(TASK OBJECTIVE): Everything from the line containing "Write a Blender" through the line containing "EARTH = 7.4e6" must be quoted exactly; everything else is left out.

Records:
START

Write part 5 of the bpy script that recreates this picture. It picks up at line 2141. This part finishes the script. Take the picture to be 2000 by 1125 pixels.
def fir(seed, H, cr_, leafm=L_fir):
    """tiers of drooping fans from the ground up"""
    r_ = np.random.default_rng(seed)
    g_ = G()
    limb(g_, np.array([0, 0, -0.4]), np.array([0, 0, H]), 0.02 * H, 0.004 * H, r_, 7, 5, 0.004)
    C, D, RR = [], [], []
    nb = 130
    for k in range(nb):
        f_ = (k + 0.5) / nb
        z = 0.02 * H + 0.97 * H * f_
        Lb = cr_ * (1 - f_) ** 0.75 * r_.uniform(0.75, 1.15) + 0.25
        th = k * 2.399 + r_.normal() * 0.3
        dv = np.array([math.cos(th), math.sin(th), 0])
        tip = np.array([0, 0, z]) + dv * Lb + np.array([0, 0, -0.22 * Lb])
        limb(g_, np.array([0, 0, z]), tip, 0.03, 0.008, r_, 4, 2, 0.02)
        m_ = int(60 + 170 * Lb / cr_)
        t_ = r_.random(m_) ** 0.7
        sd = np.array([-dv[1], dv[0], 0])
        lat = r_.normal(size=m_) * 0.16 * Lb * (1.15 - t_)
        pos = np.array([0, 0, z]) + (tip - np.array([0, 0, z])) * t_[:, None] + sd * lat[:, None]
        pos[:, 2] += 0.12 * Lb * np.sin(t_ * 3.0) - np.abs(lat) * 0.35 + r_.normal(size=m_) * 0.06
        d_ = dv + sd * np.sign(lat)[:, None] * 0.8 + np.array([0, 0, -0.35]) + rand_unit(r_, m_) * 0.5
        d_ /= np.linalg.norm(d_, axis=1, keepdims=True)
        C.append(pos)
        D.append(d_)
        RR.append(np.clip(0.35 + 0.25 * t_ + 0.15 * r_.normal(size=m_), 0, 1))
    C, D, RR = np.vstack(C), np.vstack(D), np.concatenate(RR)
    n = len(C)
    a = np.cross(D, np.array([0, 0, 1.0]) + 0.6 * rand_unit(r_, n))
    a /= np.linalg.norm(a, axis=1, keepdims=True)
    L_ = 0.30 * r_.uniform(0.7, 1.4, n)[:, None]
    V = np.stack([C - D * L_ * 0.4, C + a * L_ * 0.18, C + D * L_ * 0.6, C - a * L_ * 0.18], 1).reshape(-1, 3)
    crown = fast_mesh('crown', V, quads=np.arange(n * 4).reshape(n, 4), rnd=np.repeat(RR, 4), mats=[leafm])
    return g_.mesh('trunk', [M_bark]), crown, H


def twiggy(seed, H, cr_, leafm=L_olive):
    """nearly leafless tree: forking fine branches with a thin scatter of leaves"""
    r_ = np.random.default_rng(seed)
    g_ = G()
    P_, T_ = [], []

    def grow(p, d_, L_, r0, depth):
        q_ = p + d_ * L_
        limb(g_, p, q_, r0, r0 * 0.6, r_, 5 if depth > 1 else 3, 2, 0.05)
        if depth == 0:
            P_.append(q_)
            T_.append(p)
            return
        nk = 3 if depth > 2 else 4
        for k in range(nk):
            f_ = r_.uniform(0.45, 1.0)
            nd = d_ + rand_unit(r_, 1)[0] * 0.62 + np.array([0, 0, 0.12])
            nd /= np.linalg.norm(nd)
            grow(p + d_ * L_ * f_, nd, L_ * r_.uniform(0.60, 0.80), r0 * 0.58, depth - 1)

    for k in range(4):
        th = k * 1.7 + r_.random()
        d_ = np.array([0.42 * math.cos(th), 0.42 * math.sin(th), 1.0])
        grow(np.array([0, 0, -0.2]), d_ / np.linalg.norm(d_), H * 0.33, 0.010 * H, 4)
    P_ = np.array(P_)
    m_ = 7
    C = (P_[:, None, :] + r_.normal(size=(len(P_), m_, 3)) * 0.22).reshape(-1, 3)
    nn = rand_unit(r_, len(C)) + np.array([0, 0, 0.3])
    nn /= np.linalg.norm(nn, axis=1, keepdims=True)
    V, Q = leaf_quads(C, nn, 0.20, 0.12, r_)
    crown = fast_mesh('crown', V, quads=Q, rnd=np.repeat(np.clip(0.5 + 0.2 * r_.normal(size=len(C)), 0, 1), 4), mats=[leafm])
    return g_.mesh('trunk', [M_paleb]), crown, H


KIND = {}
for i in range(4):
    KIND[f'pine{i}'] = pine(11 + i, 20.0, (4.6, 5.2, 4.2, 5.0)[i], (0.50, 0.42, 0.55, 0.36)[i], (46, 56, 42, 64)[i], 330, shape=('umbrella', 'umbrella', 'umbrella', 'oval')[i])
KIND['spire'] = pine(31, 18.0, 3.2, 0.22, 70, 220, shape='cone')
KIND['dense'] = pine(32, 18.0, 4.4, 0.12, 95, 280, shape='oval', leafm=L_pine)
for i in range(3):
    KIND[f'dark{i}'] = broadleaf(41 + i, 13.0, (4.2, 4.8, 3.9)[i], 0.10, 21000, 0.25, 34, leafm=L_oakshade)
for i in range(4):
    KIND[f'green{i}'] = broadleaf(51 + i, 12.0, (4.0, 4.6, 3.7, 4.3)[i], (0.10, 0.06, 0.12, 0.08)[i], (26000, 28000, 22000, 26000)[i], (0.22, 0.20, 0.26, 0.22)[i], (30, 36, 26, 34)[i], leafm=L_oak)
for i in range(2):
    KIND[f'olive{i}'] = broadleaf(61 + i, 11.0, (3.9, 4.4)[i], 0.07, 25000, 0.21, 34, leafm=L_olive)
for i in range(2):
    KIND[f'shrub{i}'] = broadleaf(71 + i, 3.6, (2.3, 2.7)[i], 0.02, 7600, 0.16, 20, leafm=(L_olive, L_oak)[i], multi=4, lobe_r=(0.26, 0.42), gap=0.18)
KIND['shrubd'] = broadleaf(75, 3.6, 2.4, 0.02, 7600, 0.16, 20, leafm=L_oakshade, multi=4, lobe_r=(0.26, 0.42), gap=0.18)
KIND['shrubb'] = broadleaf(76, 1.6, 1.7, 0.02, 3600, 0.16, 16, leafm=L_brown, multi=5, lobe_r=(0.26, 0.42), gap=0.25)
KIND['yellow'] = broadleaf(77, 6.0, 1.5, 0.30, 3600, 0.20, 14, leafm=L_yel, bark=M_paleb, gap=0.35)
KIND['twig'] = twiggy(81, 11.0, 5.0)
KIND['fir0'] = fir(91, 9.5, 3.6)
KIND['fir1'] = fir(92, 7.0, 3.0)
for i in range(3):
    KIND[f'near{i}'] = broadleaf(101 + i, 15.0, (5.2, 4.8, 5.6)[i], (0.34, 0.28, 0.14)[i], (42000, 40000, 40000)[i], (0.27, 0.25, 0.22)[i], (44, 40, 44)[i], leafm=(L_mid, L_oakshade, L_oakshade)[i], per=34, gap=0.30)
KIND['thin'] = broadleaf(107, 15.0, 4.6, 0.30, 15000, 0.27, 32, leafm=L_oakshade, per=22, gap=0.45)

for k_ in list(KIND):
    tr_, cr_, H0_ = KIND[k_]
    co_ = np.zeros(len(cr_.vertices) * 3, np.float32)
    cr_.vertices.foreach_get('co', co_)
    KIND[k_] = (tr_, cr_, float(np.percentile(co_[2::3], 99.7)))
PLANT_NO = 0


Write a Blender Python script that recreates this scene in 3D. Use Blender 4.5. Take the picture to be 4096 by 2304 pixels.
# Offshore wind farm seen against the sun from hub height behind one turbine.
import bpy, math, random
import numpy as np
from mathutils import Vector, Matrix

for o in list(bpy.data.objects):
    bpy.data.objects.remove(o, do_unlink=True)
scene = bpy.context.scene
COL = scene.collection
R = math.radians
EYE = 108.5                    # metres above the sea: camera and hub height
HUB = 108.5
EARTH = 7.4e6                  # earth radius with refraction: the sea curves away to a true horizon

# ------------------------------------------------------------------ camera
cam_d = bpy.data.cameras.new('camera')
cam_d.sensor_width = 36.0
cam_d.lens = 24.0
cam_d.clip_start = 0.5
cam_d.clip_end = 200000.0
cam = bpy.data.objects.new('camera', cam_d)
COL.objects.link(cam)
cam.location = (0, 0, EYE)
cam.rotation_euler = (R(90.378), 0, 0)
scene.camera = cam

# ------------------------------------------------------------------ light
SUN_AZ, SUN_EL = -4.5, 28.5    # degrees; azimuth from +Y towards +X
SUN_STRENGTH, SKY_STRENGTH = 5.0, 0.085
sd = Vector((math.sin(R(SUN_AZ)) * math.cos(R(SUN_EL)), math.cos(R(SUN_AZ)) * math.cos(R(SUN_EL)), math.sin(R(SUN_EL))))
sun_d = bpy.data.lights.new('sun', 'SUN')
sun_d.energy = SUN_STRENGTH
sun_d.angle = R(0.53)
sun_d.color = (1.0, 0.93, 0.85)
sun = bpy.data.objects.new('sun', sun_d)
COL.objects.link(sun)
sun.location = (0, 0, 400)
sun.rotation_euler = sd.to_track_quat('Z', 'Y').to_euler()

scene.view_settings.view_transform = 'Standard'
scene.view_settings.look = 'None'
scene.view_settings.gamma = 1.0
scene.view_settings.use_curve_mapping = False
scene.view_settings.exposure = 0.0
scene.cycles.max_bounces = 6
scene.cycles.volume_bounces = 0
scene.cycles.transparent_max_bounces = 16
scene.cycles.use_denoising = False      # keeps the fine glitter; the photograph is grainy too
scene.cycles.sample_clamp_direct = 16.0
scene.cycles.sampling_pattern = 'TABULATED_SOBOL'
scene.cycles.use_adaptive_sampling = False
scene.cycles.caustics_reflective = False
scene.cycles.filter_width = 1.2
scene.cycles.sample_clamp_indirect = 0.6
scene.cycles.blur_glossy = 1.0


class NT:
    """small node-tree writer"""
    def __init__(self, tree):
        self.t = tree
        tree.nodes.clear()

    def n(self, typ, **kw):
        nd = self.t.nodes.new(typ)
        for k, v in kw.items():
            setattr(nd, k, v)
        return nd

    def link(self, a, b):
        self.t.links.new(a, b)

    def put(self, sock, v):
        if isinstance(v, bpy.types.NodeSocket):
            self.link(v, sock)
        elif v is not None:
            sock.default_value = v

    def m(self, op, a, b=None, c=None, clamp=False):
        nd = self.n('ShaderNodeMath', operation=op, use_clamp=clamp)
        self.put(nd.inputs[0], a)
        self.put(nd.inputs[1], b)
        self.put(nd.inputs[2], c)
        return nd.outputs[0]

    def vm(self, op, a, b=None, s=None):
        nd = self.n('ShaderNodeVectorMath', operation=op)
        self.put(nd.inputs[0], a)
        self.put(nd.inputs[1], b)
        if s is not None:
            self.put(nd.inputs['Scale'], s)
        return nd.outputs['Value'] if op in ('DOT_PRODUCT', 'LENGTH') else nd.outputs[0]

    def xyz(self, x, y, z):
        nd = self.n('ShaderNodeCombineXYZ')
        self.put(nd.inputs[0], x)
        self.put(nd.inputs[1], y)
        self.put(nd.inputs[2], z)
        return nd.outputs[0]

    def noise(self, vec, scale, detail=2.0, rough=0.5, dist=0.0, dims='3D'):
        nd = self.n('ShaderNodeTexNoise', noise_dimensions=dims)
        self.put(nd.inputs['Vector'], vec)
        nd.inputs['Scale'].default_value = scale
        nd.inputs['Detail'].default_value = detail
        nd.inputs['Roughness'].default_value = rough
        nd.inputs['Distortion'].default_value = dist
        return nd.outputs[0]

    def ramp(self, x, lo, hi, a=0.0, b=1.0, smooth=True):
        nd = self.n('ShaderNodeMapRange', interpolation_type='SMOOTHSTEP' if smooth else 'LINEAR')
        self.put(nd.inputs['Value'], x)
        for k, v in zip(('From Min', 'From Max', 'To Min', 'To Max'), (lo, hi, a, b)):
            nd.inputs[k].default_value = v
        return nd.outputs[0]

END

(EXPECTED ANSWER):
Write a Blender Python script that recreates this scene in 3D. Use Blender 4.5. Take the picture to be 4096 by 2304 pixels.
# Offshore wind farm seen against the sun from hub height behind one turbine.
import bpy, math, random
import numpy as np
from mathutils import Vector, Matrix

for o in list(bpy.data.objects):
    bpy.data.objects.remove(o, do_unlink=True)
scene = bpy.context.scene
COL = scene.collection
R = math.radians
EYE = 108.5                    # metres above the sea: camera and hub height
HUB = 108.5
EARTH = 7.4e6                  # earth radius with refraction: the sea curves away to a true horizon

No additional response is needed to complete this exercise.